Stored entries:
● ● ● ●

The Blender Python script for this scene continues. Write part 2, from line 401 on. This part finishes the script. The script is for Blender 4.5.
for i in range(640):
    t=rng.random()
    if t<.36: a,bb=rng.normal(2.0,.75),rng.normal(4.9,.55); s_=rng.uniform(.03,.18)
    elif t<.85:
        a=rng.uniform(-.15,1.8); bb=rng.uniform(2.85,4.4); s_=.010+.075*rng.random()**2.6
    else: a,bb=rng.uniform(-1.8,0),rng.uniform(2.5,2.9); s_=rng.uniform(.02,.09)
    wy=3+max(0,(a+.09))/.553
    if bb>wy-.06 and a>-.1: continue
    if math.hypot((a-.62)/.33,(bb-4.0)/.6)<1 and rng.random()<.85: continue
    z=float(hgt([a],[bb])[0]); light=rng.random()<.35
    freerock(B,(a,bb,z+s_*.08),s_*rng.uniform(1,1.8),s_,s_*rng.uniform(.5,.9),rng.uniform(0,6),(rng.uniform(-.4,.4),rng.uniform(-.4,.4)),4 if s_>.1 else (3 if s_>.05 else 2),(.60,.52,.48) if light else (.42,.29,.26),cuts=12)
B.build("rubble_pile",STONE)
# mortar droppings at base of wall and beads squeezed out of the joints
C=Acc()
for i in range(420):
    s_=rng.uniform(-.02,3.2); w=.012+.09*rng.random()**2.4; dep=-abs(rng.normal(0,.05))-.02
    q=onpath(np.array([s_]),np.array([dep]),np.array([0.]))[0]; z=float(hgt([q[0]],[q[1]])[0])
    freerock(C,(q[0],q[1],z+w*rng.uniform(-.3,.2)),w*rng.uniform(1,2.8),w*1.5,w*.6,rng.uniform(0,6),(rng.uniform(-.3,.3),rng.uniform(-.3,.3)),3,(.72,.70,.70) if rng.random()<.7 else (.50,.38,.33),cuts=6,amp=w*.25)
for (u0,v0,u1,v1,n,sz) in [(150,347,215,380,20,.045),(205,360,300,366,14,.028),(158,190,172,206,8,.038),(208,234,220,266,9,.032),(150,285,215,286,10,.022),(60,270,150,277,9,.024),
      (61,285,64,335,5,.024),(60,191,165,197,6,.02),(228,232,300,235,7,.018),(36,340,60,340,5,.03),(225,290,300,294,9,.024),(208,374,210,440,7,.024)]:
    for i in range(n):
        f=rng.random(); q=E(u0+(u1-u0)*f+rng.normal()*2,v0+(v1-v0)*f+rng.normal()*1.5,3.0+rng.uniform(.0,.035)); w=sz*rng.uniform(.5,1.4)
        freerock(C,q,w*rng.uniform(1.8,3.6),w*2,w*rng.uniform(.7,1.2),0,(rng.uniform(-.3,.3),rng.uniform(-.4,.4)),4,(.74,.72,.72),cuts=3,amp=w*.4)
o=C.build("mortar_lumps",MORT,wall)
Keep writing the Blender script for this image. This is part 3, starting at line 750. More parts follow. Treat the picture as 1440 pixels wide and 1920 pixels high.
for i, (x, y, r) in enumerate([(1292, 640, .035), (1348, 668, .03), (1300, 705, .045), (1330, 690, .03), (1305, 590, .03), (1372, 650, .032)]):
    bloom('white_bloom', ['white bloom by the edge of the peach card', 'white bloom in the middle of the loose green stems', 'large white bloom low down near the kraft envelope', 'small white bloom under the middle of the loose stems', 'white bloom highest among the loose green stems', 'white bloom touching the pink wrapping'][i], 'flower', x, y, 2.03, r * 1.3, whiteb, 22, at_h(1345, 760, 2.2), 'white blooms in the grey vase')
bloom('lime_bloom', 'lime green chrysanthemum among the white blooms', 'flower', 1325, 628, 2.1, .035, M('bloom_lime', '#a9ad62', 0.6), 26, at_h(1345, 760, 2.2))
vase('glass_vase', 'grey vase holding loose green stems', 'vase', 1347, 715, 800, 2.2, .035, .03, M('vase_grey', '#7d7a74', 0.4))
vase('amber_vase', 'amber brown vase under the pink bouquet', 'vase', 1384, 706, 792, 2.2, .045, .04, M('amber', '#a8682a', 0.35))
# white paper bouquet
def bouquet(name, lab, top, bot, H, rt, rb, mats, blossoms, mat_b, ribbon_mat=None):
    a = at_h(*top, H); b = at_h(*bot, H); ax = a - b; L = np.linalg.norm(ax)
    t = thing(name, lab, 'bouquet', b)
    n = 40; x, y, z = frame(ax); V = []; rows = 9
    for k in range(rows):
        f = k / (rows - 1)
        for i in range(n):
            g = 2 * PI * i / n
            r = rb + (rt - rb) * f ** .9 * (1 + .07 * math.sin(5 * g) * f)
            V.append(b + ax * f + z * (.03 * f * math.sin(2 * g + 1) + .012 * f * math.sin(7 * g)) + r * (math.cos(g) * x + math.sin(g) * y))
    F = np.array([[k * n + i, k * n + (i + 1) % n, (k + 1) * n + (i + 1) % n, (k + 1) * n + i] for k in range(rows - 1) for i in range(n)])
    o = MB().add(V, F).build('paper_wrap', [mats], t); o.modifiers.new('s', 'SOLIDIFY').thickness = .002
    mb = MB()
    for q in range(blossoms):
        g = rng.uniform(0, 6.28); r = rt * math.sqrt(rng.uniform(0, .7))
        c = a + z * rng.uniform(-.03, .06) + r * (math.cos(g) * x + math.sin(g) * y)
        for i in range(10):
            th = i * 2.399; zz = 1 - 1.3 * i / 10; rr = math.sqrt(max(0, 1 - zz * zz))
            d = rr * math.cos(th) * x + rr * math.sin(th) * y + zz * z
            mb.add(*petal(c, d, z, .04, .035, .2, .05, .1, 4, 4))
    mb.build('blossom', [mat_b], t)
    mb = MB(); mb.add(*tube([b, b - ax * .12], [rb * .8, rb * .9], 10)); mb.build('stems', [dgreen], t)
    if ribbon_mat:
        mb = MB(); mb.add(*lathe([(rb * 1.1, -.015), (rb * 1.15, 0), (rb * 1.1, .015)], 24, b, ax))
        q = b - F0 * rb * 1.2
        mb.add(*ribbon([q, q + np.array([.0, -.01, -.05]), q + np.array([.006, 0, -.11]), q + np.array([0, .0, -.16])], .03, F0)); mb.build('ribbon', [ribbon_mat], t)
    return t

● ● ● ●

**SHORT TASK:**
From the records above, extract every entry verbatim.

**THE RESULT:**
The Blender Python script for this scene continues. Write part 2, from line 401 on. This part finishes the script. The script is for Blender 4.5.
for i in range(640):
    t=rng.random()
    if t<.36: a,bb=rng.normal(2.0,.75),rng.normal(4.9,.55); s_=rng.uniform(.03,.18)
    elif t<.85:
        a=rng.uniform(-.15,1.8); bb=rng.uniform(2.85,4.4); s_=.010+.075*rng.random()**2.6
    else: a,bb=rng.uniform(-1.8,0),rng.uniform(2.5,2.9); s_=rng.uniform(.02,.09)
    wy=3+max(0,(a+.09))/.553
    if bb>wy-.06 and a>-.1: continue
    if math.hypot((a-.62)/.33,(bb-4.0)/.6)<1 and rng.random()<.85: continue
    z=float(hgt([a],[bb])[0]); light=rng.random()<.35
    freerock(B,(a,bb,z+s_*.08),s_*rng.uniform(1,1.8),s_,s_*rng.uniform(.5,.9),rng.uniform(0,6),(rng.uniform(-.4,.4),rng.uniform(-.4,.4)),4 if s_>.1 else (3 if s_>.05 else 2),(.60,.52,.48) if light else (.42,.29,.26),cuts=12)
B.build("rubble_pile",STONE)
# mortar droppings at base of wall and beads squeezed out of the joints
C=Acc()
for i in range(420):
    s_=rng.uniform(-.02,3.2); w=.012+.09*rng.random()**2.4; dep=-abs(rng.normal(0,.05))-.02
    q=onpath(np.array([s_]),np.array([dep]),np.array([0.]))[0]; z=float(hgt([q[0]],[q[1]])[0])
    freerock(C,(q[0],q[1],z+w*rng.uniform(-.3,.2)),w*rng.uniform(1,2.8),w*1.5,w*.6,rng.uniform(0,6),(rng.uniform(-.3,.3),rng.uniform(-.3,.3)),3,(.72,.70,.70) if rng.random()<.7 else (.50,.38,.33),cuts=6,amp=w*.25)
for (u0,v0,u1,v1,n,sz) in [(150,347,215,380,20,.045),(205,360,300,366,14,.028),(158,190,172,206,8,.038),(208,234,220,266,9,.032),(150,285,215,286,10,.022),(60,270,150,277,9,.024),
      (61,285,64,335,5,.024),(60,191,165,197,6,.02),(228,232,300,235,7,.018),(36,340,60,340,5,.03),(225,290,300,294,9,.024),(208,374,210,440,7,.024)]:
    for i in range(n):
        f=rng.random(); q=E(u0+(u1-u0)*f+rng.normal()*2,v0+(v1-v0)*f+rng.normal()*1.5,3.0+rng.uniform(.0,.035)); w=sz*rng.uniform(.5,1.4)
        freerock(C,q,w*rng.uniform(1.8,3.6),w*2,w*rng.uniform(.7,1.2),0,(rng.uniform(-.3,.3),rng.uniform(-.4,.4)),4,(.74,.72,.72),cuts=3,amp=w*.4)
o=C.build("mortar_lumps",MORT,wall)
Keep writing the Blender script for this image. This is part 3, starting at line 750. More parts follow. Treat the picture as 1440 pixels wide and 1920 pixels high.
for i, (x, y, r) in enumerate([(1292, 640, .035), (1348, 668, .03), (1300, 705, .045), (1330, 690, .03), (1305, 590, .03), (1372, 650, .032)]):
    bloom('white_bloom', ['white bloom by the edge of the peach card', 'white bloom in the middle of the loose green stems', 'large white bloom low down near the kraft envelope', 'small white bloom under the middle of the loose stems', 'white bloom highest among the loose green stems', 'white bloom touching the pink wrapping'][i], 'flower', x, y, 2.03, r * 1.3, whiteb, 22, at_h(1345, 760, 2.2), 'white blooms in the grey vase')
bloom('lime_bloom', 'lime green chrysanthemum among the white blooms', 'flower', 1325, 628, 2.1, .035, M('bloom_lime', '#a9ad62', 0.6), 26, at_h(1345, 760, 2.2))
vase('glass_vase', 'grey vase holding loose green stems', 'vase', 1347, 715, 800, 2.2, .035, .03, M('vase_grey', '#7d7a74', 0.4))
vase('amber_vase', 'amber brown vase under the pink bouquet', 'vase', 1384, 706, 792, 2.2, .045, .04, M('amber', '#a8682a', 0.35))
# white paper bouquet
def bouquet(name, lab, top, bot, H, rt, rb, mats, blossoms, mat_b, ribbon_mat=None):
    a = at_h(*top, H); b = at_h(*bot, H); ax = a - b; L = np.linalg.norm(ax)
    t = thing(name, lab, 'bouquet', b)
    n = 40; x, y, z = frame(ax); V = []; rows = 9
    for k in range(rows):
        f = k / (rows - 1)
        for i in range(n):
            g = 2 * PI * i / n
            r = rb + (rt - rb) * f ** .9 * (1 + .07 * math.sin(5 * g) * f)
            V.append(b + ax * f + z * (.03 * f * math.sin(2 * g + 1) + .012 * f * math.sin(7 * g)) + r * (math.cos(g) * x + math.sin(g) * y))
    F = np.array([[k * n + i, k * n + (i + 1) % n, (k + 1) * n + (i + 1) % n, (k + 1) * n + i] for k in range(rows - 1) for i in range(n)])
    o = MB().add(V, F).build('paper_wrap', [mats], t); o.modifiers.new('s', 'SOLIDIFY').thickness = .002
    mb = MB()
    for q in range(blossoms):
        g = rng.uniform(0, 6.28); r = rt * math.sqrt(rng.uniform(0, .7))
        c = a + z * rng.uniform(-.03, .06) + r * (math.cos(g) * x + math.sin(g) * y)
        for i in range(10):
            th = i * 2.399; zz = 1 - 1.3 * i / 10; rr = math.sqrt(max(0, 1 - zz * zz))
            d = rr * math.cos(th) * x + rr * math.sin(th) * y + zz * z
            mb.add(*petal(c, d, z, .04, .035, .2, .05, .1, 4, 4))
    mb.build('blossom', [mat_b], t)
    mb = MB(); mb.add(*tube([b, b - ax * .12], [rb * .8, rb * .9], 10)); mb.build('stems', [dgreen], t)
    if ribbon_mat:
        mb = MB(); mb.add(*lathe([(rb * 1.1, -.015), (rb * 1.15, 0), (rb * 1.1, .015)], 24, b, ax))
        q = b - F0 * rb * 1.2
        mb.add(*ribbon([q, q + np.array([.0, -.01, -.05]), q + np.array([.006, 0, -.11]), q + np.array([0, .0, -.16])], .03, F0)); mb.build('ribbon', [ribbon_mat], t)
    return t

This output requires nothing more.